■ TASK INSTRUCTIONS ■
Search the records below for the word "noise". Pull out each line that has it.

----

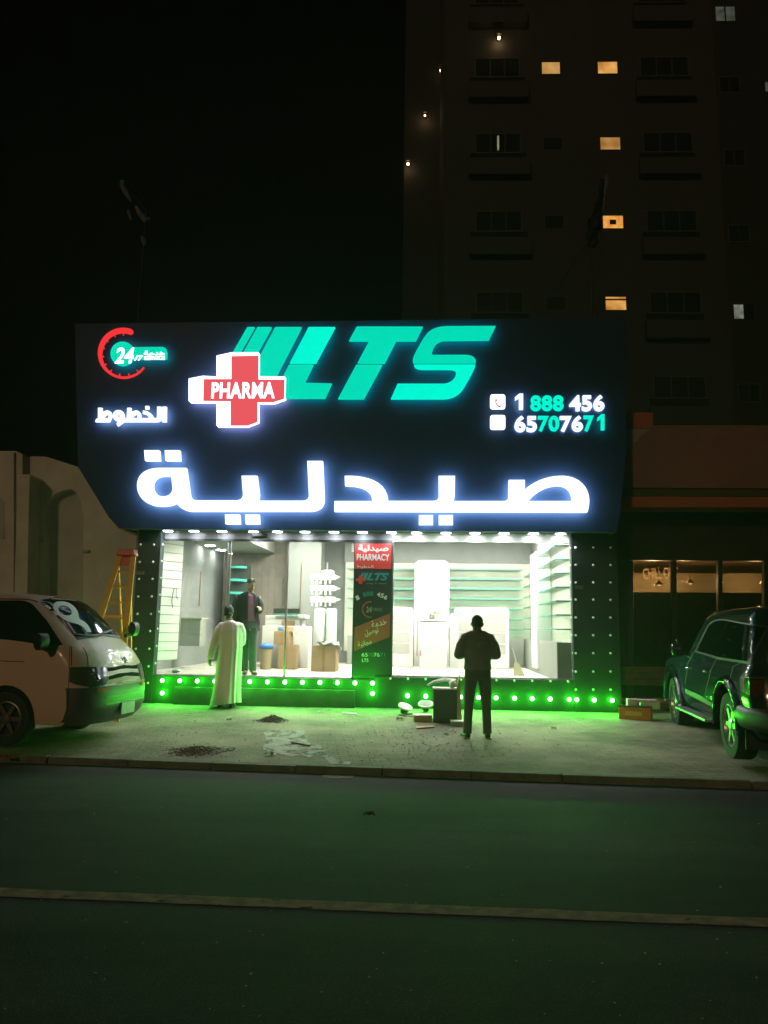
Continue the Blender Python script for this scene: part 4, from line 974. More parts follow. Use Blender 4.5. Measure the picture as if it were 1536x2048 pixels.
for k, v in enumerate(rows_v):
    if k < 0: continue
    a, b = tp(1457, 450, 1.6)[0], tp(1497, 450, 1.6)[0]
    l = k == 2 or k == 6
    w = twin(a, b, v + 0.55 - hw, v + 0.55 + hw * 0.3, 1.6, M['litg'] if k == 6 else M['pane'], 2, 'pale lit pane in place of a balcony lamp' if l else None)
    if k == 2: bm = B(); tbox(bm, a, a + 0.45, 1.57, 1.585, v + 0.55 - hw * 0.9, v + 0.55 + hw * 0.2); obj('lit_curtain', bm, lit('white_lit_curtain', (0.5, 0.62, 0.56), 0.38, 3), w)
    if k in (4, 5): twin(tp(1532, 200, 1.6)[0], tp(1542, 200, 1.6)[0], v + 0.3 - hw * 0.6, v + 0.45, 1.6, M['litg'], 1, 'pale lit pane in place of a balcony lamp')  # small glowing panes stand in for balcony lamps at the wing edge
lampm = glow('wall_lamp_glow', (1.0, 0.62, 0.28), 14)
for i, (x, y, n, lab) in enumerate(((998, 76, 0.0, 'topmost warm wall lamp, alone on the front of the tower'), (882, 141, 4.9, 'warm wall lamp at the tower corner below the topmost lamp'),
                                   (850, 231, 4.9, 'small warm wall lamp between the corner lamp and the lowest lamp'), (816, 328, 4.9, 'lowest warm wall lamp at the far left of the tower'))):
    u, v = tp(x, y, n - 0.3); p = TW(u, n - 0.3, v); t = thing('wall_lamp', lab, 'wall lamp', p, 0, 'wall lamps on the tower')
    bm = B(); ball(bm, p, 0.075 if i != 2 else 0.05, 10, 7); obj('bulb', bm, lampm, t, smooth=True)
    bm = B(); tbox(bm, u - 0.04, u + 0.04, n - 0.3, n - 0.005, v + 0.09, v + 0.15); tbox(bm, u - 0.1, u + 0.1, n - 0.42, n - 0.18, v + 0.151, v + 0.17); obj('bracket', bm, M['dark'], t)
    l = bpy.data.lights.new('wall_lamp_light', 'POINT'); l.energy = 7; l.color = (1, 0.55, 0.25); l.shadow_soft_size = 0.08
    link(bpy.data.objects.new('wall_lamp_light', l)).location = p - FZ * 0.12

# ------------------------------------------------------------------ stone building on the left
def yp(px, py, y): return at_y(px, py, y)
def yprism(bm, pts, y, d): prism(bm, [yp(a, b, y) for a, b in pts], Vector((0, d, 0)))
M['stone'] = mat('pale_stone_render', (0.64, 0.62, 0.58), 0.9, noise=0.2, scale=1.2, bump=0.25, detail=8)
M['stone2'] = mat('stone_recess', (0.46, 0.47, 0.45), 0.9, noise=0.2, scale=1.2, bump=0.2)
Y1 = 15.6
sbd = thing('stone_building', 'pale rendered building with arched niche and stepped gable left of the pharmacy', 'building', yp(100, 1392, Y1))
def zo(x, y): return (x / 4.8, 880 + y / 4.8)
arch = [zo(440, 2400), zo(440, 620)] + [zo(*p) for p in ((480, 560), (540, 512), (610, 482), (680, 470), (730, 500), (765, 560), (785, 630), (800, 720))] + [zo(800, 2400)]
outer = [zo(290, 2400), zo(290, 157), zo(440, 160), zo(760, 262), zo(1030, 720), (330, 1040), (330, 1395)]
bm = B(); yprism(bm, outer + arch[::-1], Y1, 0.35); obj('gable_wall', bm, M['stone'], sbd)
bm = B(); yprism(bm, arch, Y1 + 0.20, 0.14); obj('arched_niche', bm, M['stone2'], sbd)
bm = B(); yprism(bm, [zo(110, 2420), zo(170, 345), zo(285, 345), zo(240, 2420)], Y1 - 0.55, 0.50); yprism(bm, [zo(164, 352), zo(164, 330), zo(292, 330), zo(292, 352)], Y1 - 0.58, 0.55); obj('pillar', bm, M['stone'], sbd, bevel=0.01)
bm = B(); yprism(bm, [zo(-900, 2400), zo(-900, 104), zo(150, 106), zo(216, 135), zo(212, 2400)], Y1 - 0.05, 0.35)
yprism(bm, [zo(62, 2400), zo(62, 112), zo(130, 112), zo(130, 2400)], Y1 - 0.12, 0.066); obj('side_wall', bm, M['stone'], sbd)
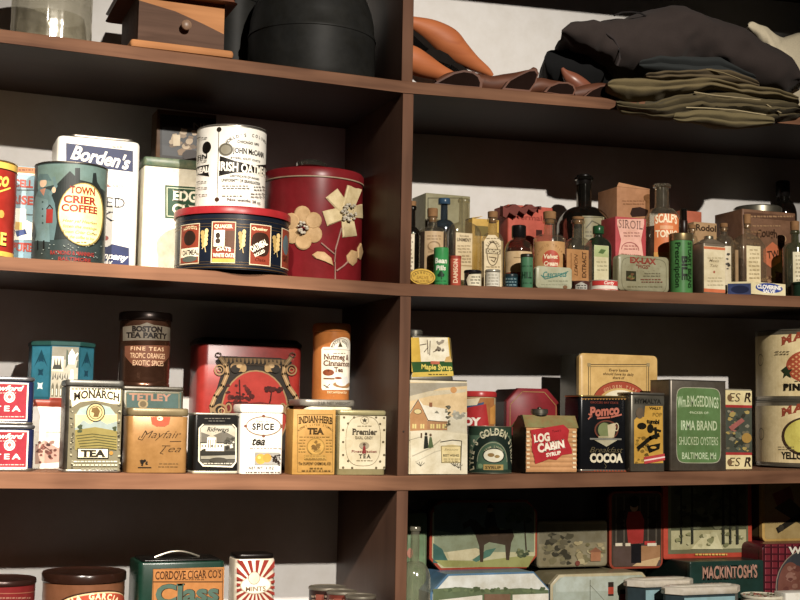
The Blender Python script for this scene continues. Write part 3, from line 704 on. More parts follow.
def pack(x0, x1, y0, y1, top, kind):
    a.rect(x0, y0, x1, y1, 'd8c8a4'); a.rect(x0+.8, y0+.8, x1-.8, y1-.8, 'b5482a'); xm = (x0+x1)/2; W = x1-x0
    if kind == 0:
        a.text('QUAKER', xm, y0+6.5, W*.75, 3.4, 'f2dcb4', .04); a.rect(x0+.8, y0+9, x1-.8, y1-14, '7a5038'); a.rect(x0+2.5, y0+8.5, x0+W*.55, y0+25, 'efe6d0')
        a.oval(x0+6.5, y0+14, 2.3, 3, '4a3a30'); a.oval(x0+6.5, y0+19.5, 2.6, 2.6, '54443a'); a.text('OATS', xm, y1-11.5, W*.6, 3.6, 'f5ecd4', .04, 0, 1); a.text('WHITE OATS', xm, y1-6, W*.88, 3.6, 'f5ecd4', .04); a.rect(x0+.8, y1-4.5, x1-.8, y1-.8, 'e5b23c')
    if kind == 1:
        a.oval(xm, y0+14, W*.3, 7.5, '3d2a22'); a.text('HORNBYS', xm, y0+6.5, W*.7, 3, 'e8cfa0', .03, 0, 1.5); a.rect(x0+1, y0+24, x1-1, y0+33, 'e6dcc0'); a.text('OATMEAL', xm, y0+31, W*.85, 5, '2a211c', .03); a.oval(xm, y1-5, W*.38, 3, '6f7b70')
    if kind == 2:
        a.text('Quaker', xm, y0+6, W*.75, 2.8, 'f0d6a8', .02, .2); a.oval(xm, y0+20, W*.42, 12, '4a2e22', pw=.7); a.text('OATMEAL', xm, y0+24, W*.95, 6, 'f5ecd4', .04, 0, 0, .5); a.text('ROLLED', xm, y0+30, W*.6, 3, 'f5ecd4', .03, 0, 0, .5); a.text('Oats', xm, y1-4, W*.5, 3, '7a2a18', .02, .2)
    if kind == 3: a.oval(xm, y0+16, W*.3, 10, '6d8a92'); a.text('OATS', xm, y1-7, W*.85, 6, '2a1a14', .04)
pack(180.5, 199.5, 224, 264, 0, 1); pack(211.5, 235.5, 221.5, 263, 0, 0); pack(249.5, 270.5, 224.5, 265.5, 0, 2); pack(280.5, 289, 229, 269, 0, 3)
def wheat(x, y):
    for i in range(4): a.oval(x-2+i*.4, y+2+i*4, 2, 2.6, 'cba85a'); a.oval(x+2-i*.3, y+i*4.2, 1.8, 2.5, 'e0c078')
    a.line([(x, y+14), (x+1, y+21)], .8, 'd8bc7c'); a.line([(x, y+14), (x-2.5, y+18)], .7, 'd8bc7c')
wheat(205, 231); wheat(242, 232); wheat(275.5, 236); t.add('label', a.mb)
c = CY(196.5, 267, 124.5, 0, qk.z1, yc=.07)
t, a = can('oatmeal_can', 'white oatmeal can with black banner standing on the red plastic lid', 'can', c, WHITE, TINM, .0025)
K = '26221e'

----

■ SOLUTION FOR THIS EXERCISE ■
M['stone'] = mat('pale_stone_render', (0.64, 0.62, 0.58), 0.9, noise=0.2, scale=1.2, bump=0.25, detail=8)
M['stone2'] = mat('stone_recess', (0.46, 0.47, 0.45), 0.9, noise=0.2, scale=1.2, bump=0.2)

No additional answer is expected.